Engineering students design, build wind tunnel

Two students interested in aerospace careers spent the eight weeks of the Cornell Summer Research Institute engineering a wind tunnel.

Senior Daniel Shaw and sophomore Tanner Sanders worked closely with Assistant Professor of Engineering Niloofar Kamran to research, design, and build the tunnel to visualize flow and measure lift and drag forces.

Kamran says wind tunnels can be large or small and are essentially large tubes that have wind blowing into it. They’re used to study how air moves in and around objects such as cars, airplanes, buildings, and even golf balls.

“Earlier cars, for example, look like a box,” Kamran explained. “As time goes on, the cars are more streamlined. They are streamlined to avoid friction, which saves fuel. The same for airplanes–we want airplanes to fly easier with less fuel. For buildings, we don’t want our buildings to have unwanted vibration.”

Shaw, a Colorado native who plans to start officer training with the Air Force or Space Force after graduation, says they first had to choose a design and then stick with it. 

“We’ve built our wind tunnel out of wood, PVC, and foam. It’s sturdy. It’s lightweight, so it can be moved around without being too heavy and it’s not as big as some of the metal ones,” Shaw said.

They also had to buy materials and stay within the budget. 

Senior Daniel Shaw (right) and sophomore Tanner Sanders work on their wind tunnel during CSRI 2022.
Senior Daniel Shaw (right) and sophomore Tanner Sanders work on their wind tunnel during CSRI 2022.

“Our first week was really bouncing around ideas–a lot of whiteboards were involved,” said Sanders, who is from Iowa. “Once we got some better ideas and put things together we started writing them on paper, which then transitioned into PTC Creo, a 3D modeling software, where we really put our ideas together and got a firm model that we based our work on.”

Kamran says the team needed to include components to demonstrate flow visualization and measure forces.

“Flow visualization is when we want to see the flow around the object,” Kamran said. “It can be done with different techniques like adding dye or smoke to the air coming into the wind tunnel to see how it moves across the object.
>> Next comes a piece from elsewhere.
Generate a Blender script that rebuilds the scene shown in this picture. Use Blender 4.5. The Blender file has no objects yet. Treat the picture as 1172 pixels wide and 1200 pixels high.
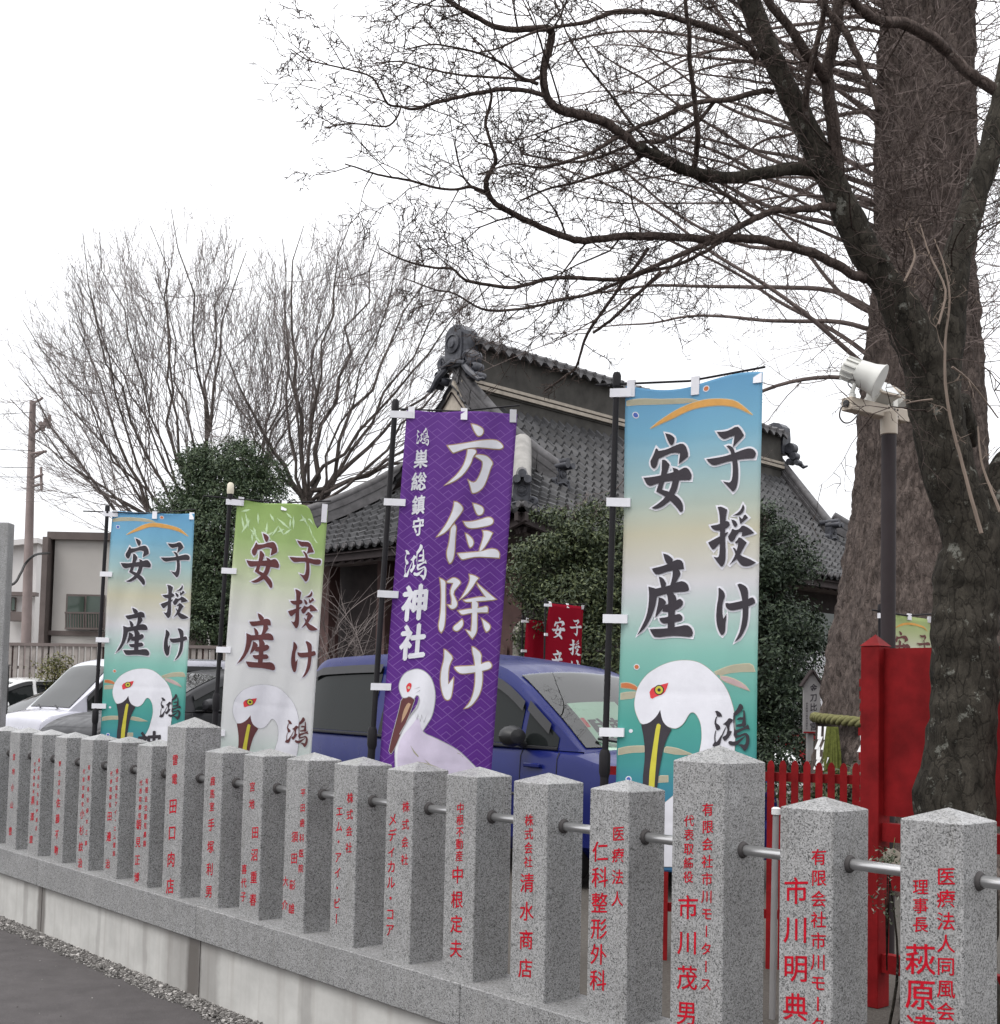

The other thing we are interested in is measuring forces–the air resistance or drag force and the upward force or lift.” 

Both student researchers say they enjoyed the independence of figuring out how to engineer the wind tunnel during CSRI and know they’ve learned a lot.

“I’ve definitely learned time management, communication skills, and budgeting. It’s also a good opportunity for me to demonstrate what I’ve learned throughout these past three years of college to a real-life application,” Shaw said.

Tanner Sanders reaches inside the wind tunnel to work on lights lining the inside of the machine.Plus, it has changed the way they think.

“Something unique to Cornell is you’ll spend a whole month doing something [on the block plan]. In this case, during CSRI, we’re doing two months,” Sanders said. “Your brain gets really wired to start thinking about that one experience, so I’ve already been picking up aerodynamic ideas outside of this work environment.”

Even though CSRI has ended, Kamran plans to put the new wind tunnel to use in her Fluid Mechanics class this coming academic year.

This was one of many projects unfolding on the Cornell College campus over the summer. Fifty-one students and 19 faculty members collaborated on intensive research projects across the liberal arts disciplines during the eight weeks (May 16–July 8) of CSRI.